■ Objective
Without including any pictures, write out the listing below exactly.

■ Dataset extract
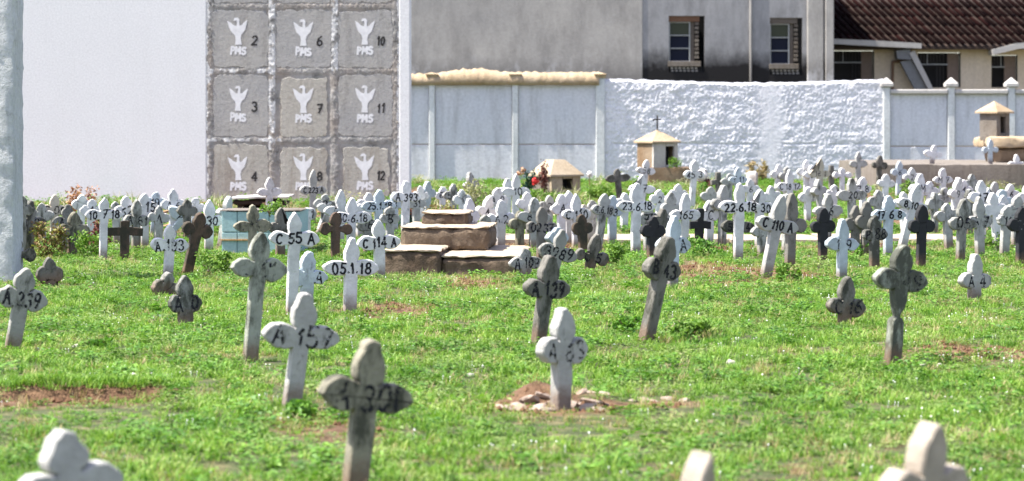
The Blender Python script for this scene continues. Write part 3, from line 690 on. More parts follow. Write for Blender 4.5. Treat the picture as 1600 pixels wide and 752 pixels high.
# concrete path
pa = empty('concrete_path', (X(1120, 33.6), 33.6, 0)); tag(pa, kind='structure')
px = 742; si = 0
while px < 1512:
    nxp = min(1512, px + random.uniform(118, 150)); zz = .055 + random.uniform(-.008, .01)
    me_o = rough_box('slab', M['step_top'], pa, X(px + .6, 33.6) - X(1120, 33.6), X(nxp - .6, 33.6) - X(1120, 33.6), 0, 1.6, -.1, zz, .12, .008, 5, si * 3.0)
    px = nxp; si += 1
BLOCK.append((X(742, 33.6), X(1512, 33.6), 33.5, 35.3))
# stepped tomb
stp = empty('stepped_tomb', (X(690, 26.8), 26.8, 0), (0, 0, math.radians(-4))); tag(stp, 'brown stepped tomb of three stacked concrete slabs beside the white crosses', 'tomb')
def st_box(x0, x1, y0, y1, z0, z1, seed):
    s_ = rough_box('step', M['brown_conc'], stp, x0, x1, y0, y1, z0, z1 - .03, .04, .02, 8, seed)
    rough_box('step_top', M['step_top'], s_, x0 - .012, x1 + .012, y0 - .012, y1 + .012, z1 - .029, z1, .04, .011, 9, seed)
st_box(-.62, -.01, 0, 2.3, -.15, .262, 1); st_box(.0, .80, .03, 2.2, -.15, .20, 4)
st_box(-.54, .42, .95, 2.15, .20, .465, 7); st_box(-.36, .15, 1.45, 2.1, .43, .605, 9)
BLOCK.append((X(600, 26.8), X(800, 26.8), 26.75, 29.1))
# turquoise tiled tomb
dt = 31.0; tt = empty('tiled_tomb', (X(408, dt), dt, 0)); tag(tt, 'turquoise tiled tomb half hidden behind the dark green cross', 'tomb')
hw = (X(470, dt) - X(346, dt)) / 2
rough_box('core', M['blue_tile'], tt, -hw + .01, hw - .01, .012, 1.3, -.1, Zp(330, dt) - .01, .1, .004, 6)
nt_ = 5; tw = 2 * hw / nt_; zh = Zp(330, dt) / 2
for i in range(nt_):
    for j in range(2):
        MB().box(-hw + i * tw + .006, -hw + (i + 1) * tw - .006, -.004, .01, j * zh + .008, (j + 1) * zh - .008, b=.003).build('tile', M['blue_tile'], tt)
MB().box(-hw - .02, -hw + .32, -.03, .0, zh - .38 * zh, zh - .32 * zh).build('edge_strip', M['orange_edge'], tt)
rough_box('lid', M['tomb_grey'], tt, -hw - .02, hw + .02, -.02, .8, Zp(330, dt) - .004, Zp(330, dt) + .014, .1, .005, 5)
BLOCK.append((X(345, dt), X(471, dt), dt - .05, dt + 1.4))
# broken slab over a dark hollow tomb
db = 44.0; bt = empty('broken_tomb', (X(408, db), db, 0)); tag(bt, 'broken tomb with tilted pale slab over a black hollow below niche 4', 'tomb')
z1 = Zp(308, db)
for sx_ in (-.42, .3): rough_box('side_wall', M['dark_wood'], bt, sx_, sx_ + .12, 0, .9, -.1, z1 - .07, .08, .015, 5, sx_)
rough_box('back_wall', M['dark_wood'], bt, -.3, .3, .7, .9, -.1, z1 - .05, .08, .015, 5)
rough_box('rotten_beam', M['dark_wood'], bt, -.50, .36, -.05, .1, z1 - .15, z1 - .045, .06, .022, 8)
rough_box('loose_brick', M['plank'], bt, .02, .2, -.07, .02, z1 - .19, z1 - .08, .05, .01, 5)
o = rough_box('slab', M['slab'], bt, -.52, .50, -.12, 1.0, -.02, .02, .06, .008, 6); o.location = (0, 0, z1 - .005); o.rotation_euler = (0, math.radians(-1.5), 0)
BLOCK.append((X(360, db), X(455, db), db, db + 1))
# pitched tomb with dark niche
def shrine(name, label, px, d, yaw, a, h, rh, mats, z0=0.0, over=.05, door=(.35, .72, .05, .85), iron=None, flat_top=.0, depth=None):
    e = empty(name, (X(px, d), d, z0), (0, 0, math.radians(yaw))); tag(e, label, 'shrine')
    side, front, roof = mats; hw_ = a / 2; dep = depth or a
    x0, x1, zz0, zz1 = -hw_ + door[0] * a, -hw_ + door[1] * a, door[2] * h, door[3] * h
    rough_box('side_wall', side, e, -hw_, -hw_ + .07, 0, dep, -.1, h, .06, .005, 6, px)
    rough_box('side_wall', side, e, hw_ - .07, hw_, 0, dep, -.1, h, .06, .005, 6, px + 1)
    rough_box('back_wall', side, e, -hw_ + .07, hw_ - .07, dep - .07, dep, -.1, h, .06, .005, 6, px)
    rough_box('front_wall', front, e, -hw_ - .004, x0, -.012, .06, -.1, h, .06, .005, 6, px)
    rough_box('front_wall', front, e, x1, hw_ + .004, -.012, .06, -.1, h, .06, .005, 6, px)
    rough_box('front_wall', front, e, x0 + .002, x1 - .002, -.010, .06, zz1, h, .06, .005, 6, px)
    rough_box('front_wall', front, e, x0 + .002, x1 - .002, -.010, .06, -.1, zz0, .06, .005, 6, px)
    MB().box(x0 - .02, x1 + .02, .25, .28, zz0 - .05, zz1 + .05).build('inner_wall', M['void'], e)
    mb = MB(); o_ = over; rx0, rx1, ry0, ry1 = -hw_ - o_, hw_ + o_, -o_, dep + o_; t = flat_top
    cx_, cy_ = 0, dep / 2; k1 = t * hw_
    v = [(rx0, ry0, h), (rx1, ry0, h), (rx1, ry1, h), (rx0, ry1, h), (rx0, ry0, h + .04), (rx1, ry0, h + .04), (rx1, ry1, h + .04), (rx0, ry1, h + .04),
         (-k1, cy_ - k1, h + rh), (k1, cy_ - k1, h + rh), (k1, cy_ + k1, h + rh), (-k1, cy_ + k1, h + rh)]
    mb.add(v, [[3, 2, 1, 0], [0, 1, 5, 4], [1, 2, 6, 5], [2, 3, 7, 6], [3, 0, 4, 7], [4, 5, 9, 8], [5, 6, 10, 9], [6, 7, 11, 10], [7, 4, 8, 11], [8, 9, 10, 11]])
    mb.build('roof', roof, e)
    if iron:
        mb = MB(); mb.tube((0, cy_, h + rh - .03), (0, cy_, h + rh + iron), .022); mb.tube((-.12, cy_, h + rh + iron * .72), (.1, cy_, h + rh + iron * .72), .018)
        mb.tube((-.12, cy_, h + rh + iron * .72), (-.12, cy_, h + rh + iron * .6), .02); mb.build('iron_cross', M['iron'], e)
    return e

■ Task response
The Blender Python script for this scene continues. Write part 3, from line 690 on. More parts follow. Write for Blender 4.5. Treat the picture as 1600 pixels wide and 752 pixels high.
# concrete path
pa = empty('concrete_path', (X(1120, 33.6), 33.6, 0)); tag(pa, kind='structure')
px = 742; si = 0
while px < 1512:
    nxp = min(1512, px + random.uniform(118, 150)); zz = .055 + random.uniform(-.008, .01)
    me_o = rough_box('slab', M['step_top'], pa, X(px + .6, 33.6) - X(1120, 33.6), X(nxp - .6, 33.6) - X(1120, 33.6), 0, 1.6, -.1, zz, .12, .008, 5, si * 3.0)
    px = nxp; si += 1
BLOCK.append((X(742, 33.6), X(1512, 33.6), 33.5, 35.3))
# stepped tomb
stp = empty('stepped_tomb', (X(690, 26.8), 26.8, 0), (0, 0, math.radians(-4))); tag(stp, 'brown stepped tomb of three stacked concrete slabs beside the white crosses', 'tomb')
def st_box(x0, x1, y0, y1, z0, z1, seed):
    s_ = rough_box('step', M['brown_conc'], stp, x0, x1, y0, y1, z0, z1 - .03, .04, .02, 8, seed)
    rough_box('step_top', M['step_top'], s_, x0 - .012, x1 + .012, y0 - .012, y1 + .012, z1 - .029, z1, .04, .011, 9, seed)
st_box(-.62, -.01, 0, 2.3, -.15, .262, 1); st_box(.0, .80, .03, 2.2, -.15, .20, 4)
st_box(-.54, .42, .95, 2.15, .20, .465, 7); st_box(-.36, .15, 1.45, 2.1, .43, .605, 9)
BLOCK.append((X(600, 26.8), X(800, 26.8), 26.75, 29.1))
# turquoise tiled tomb
dt = 31.0; tt = empty('tiled_tomb', (X(408, dt), dt, 0)); tag(tt, 'turquoise tiled tomb half hidden behind the dark green cross', 'tomb')
hw = (X(470, dt) - X(346, dt)) / 2
rough_box('core', M['blue_tile'], tt, -hw + .01, hw - .01, .012, 1.3, -.1, Zp(330, dt) - .01, .1, .004, 6)
nt_ = 5; tw = 2 * hw / nt_; zh = Zp(330, dt) / 2
for i in range(nt_):
    for j in range(2):
        MB().box(-hw + i * tw + .006, -hw + (i + 1) * tw - .006, -.004, .01, j * zh + .008, (j + 1) * zh - .008, b=.003).build('tile', M['blue_tile'], tt)
MB().box(-hw - .02, -hw + .32, -.03, .0, zh - .38 * zh, zh - .32 * zh).build('edge_strip', M['orange_edge'], tt)
rough_box('lid', M['tomb_grey'], tt, -hw - .02, hw + .02, -.02, .8, Zp(330, dt) - .004, Zp(330, dt) + .014, .1, .005, 5)
BLOCK.append((X(345, dt), X(471, dt), dt - .05, dt + 1.4))
# broken slab over a dark hollow tomb
db = 44.0; bt = empty('broken_tomb', (X(408, db), db, 0)); tag(bt, 'broken tomb with tilted pale slab over a black hollow below niche 4', 'tomb')
z1 = Zp(308, db)
for sx_ in (-.42, .3): rough_box('side_wall', M['dark_wood'], bt, sx_, sx_ + .12, 0, .9, -.1, z1 - .07, .08, .015, 5, sx_)
rough_box('back_wall', M['dark_wood'], bt, -.3, .3, .7, .9, -.1, z1 - .05, .08, .015, 5)
rough_box('rotten_beam', M['dark_wood'], bt, -.50, .36, -.05, .1, z1 - .15, z1 - .045, .06, .022, 8)
rough_box('loose_brick', M['plank'], bt, .02, .2, -.07, .02, z1 - .19, z1 - .08, .05, .01, 5)
o = rough_box('slab', M['slab'], bt, -.52, .50, -.12, 1.0, -.02, .02, .06, .008, 6); o.location = (0, 0, z1 - .005); o.rotation_euler = (0, math.radians(-1.5), 0)
BLOCK.append((X(360, db), X(455, db), db, db + 1))
# pitched tomb with dark niche
def shrine(name, label, px, d, yaw, a, h, rh, mats, z0=0.0, over=.05, door=(.35, .72, .05, .85), iron=None, flat_top=.0, depth=None):
    e = empty(name, (X(px, d), d, z0), (0, 0, math.radians(yaw))); tag(e, label, 'shrine')
    side, front, roof = mats; hw_ = a / 2; dep = depth or a
    x0, x1, zz0, zz1 = -hw_ + door[0] * a, -hw_ + door[1] * a, door[2] * h, door[3] * h
    rough_box('side_wall', side, e, -hw_, -hw_ + .07, 0, dep, -.1, h, .06, .005, 6, px)
    rough_box('side_wall', side, e, hw_ - .07, hw_, 0, dep, -.1, h, .06, .005, 6, px + 1)
    rough_box('back_wall', side, e, -hw_ + .07, hw_ - .07, dep - .07, dep, -.1, h, .06, .005, 6, px)
    rough_box('front_wall', front, e, -hw_ - .004, x0, -.012, .06, -.1, h, .06, .005, 6, px)
    rough_box('front_wall', front, e, x1, hw_ + .004, -.012, .06, -.1, h, .06, .005, 6, px)
    rough_box('front_wall', front, e, x0 + .002, x1 - .002, -.010, .06, zz1, h, .06, .005, 6, px)
    rough_box('front_wall', front, e, x0 + .002, x1 - .002, -.010, .06, -.1, zz0, .06, .005, 6, px)
    MB().box(x0 - .02, x1 + .02, .25, .28, zz0 - .05, zz1 + .05).build('inner_wall', M['void'], e)
    mb = MB(); o_ = over; rx0, rx1, ry0, ry1 = -hw_ - o_, hw_ + o_, -o_, dep + o_; t = flat_top
    cx_, cy_ = 0, dep / 2; k1 = t * hw_
    v = [(rx0, ry0, h), (rx1, ry0, h), (rx1, ry1, h), (rx0, ry1, h), (rx0, ry0, h + .04), (rx1, ry0, h + .04), (rx1, ry1, h + .04), (rx0, ry1, h + .04),
         (-k1, cy_ - k1, h + rh), (k1, cy_ - k1, h + rh), (k1, cy_ + k1, h + rh), (-k1, cy_ + k1, h + rh)]
    mb.add(v, [[3, 2, 1, 0], [0, 1, 5, 4], [1, 2, 6, 5], [2, 3, 7, 6], [3, 0, 4, 7], [4, 5, 9, 8], [5, 6, 10, 9], [6, 7, 11, 10], [7, 4, 8, 11], [8, 9, 10, 11]])
    mb.build('roof', roof, e)
    if iron:
        mb = MB(); mb.tube((0, cy_, h + rh - .03), (0, cy_, h + rh + iron), .022); mb.tube((-.12, cy_, h + rh + iron * .72), (.1, cy_, h + rh + iron * .72), .018)
        mb.tube((-.12, cy_, h + rh + iron * .72), (-.12, cy_, h + rh + iron * .6), .02); mb.build('iron_cross', M['iron'], e)
    return e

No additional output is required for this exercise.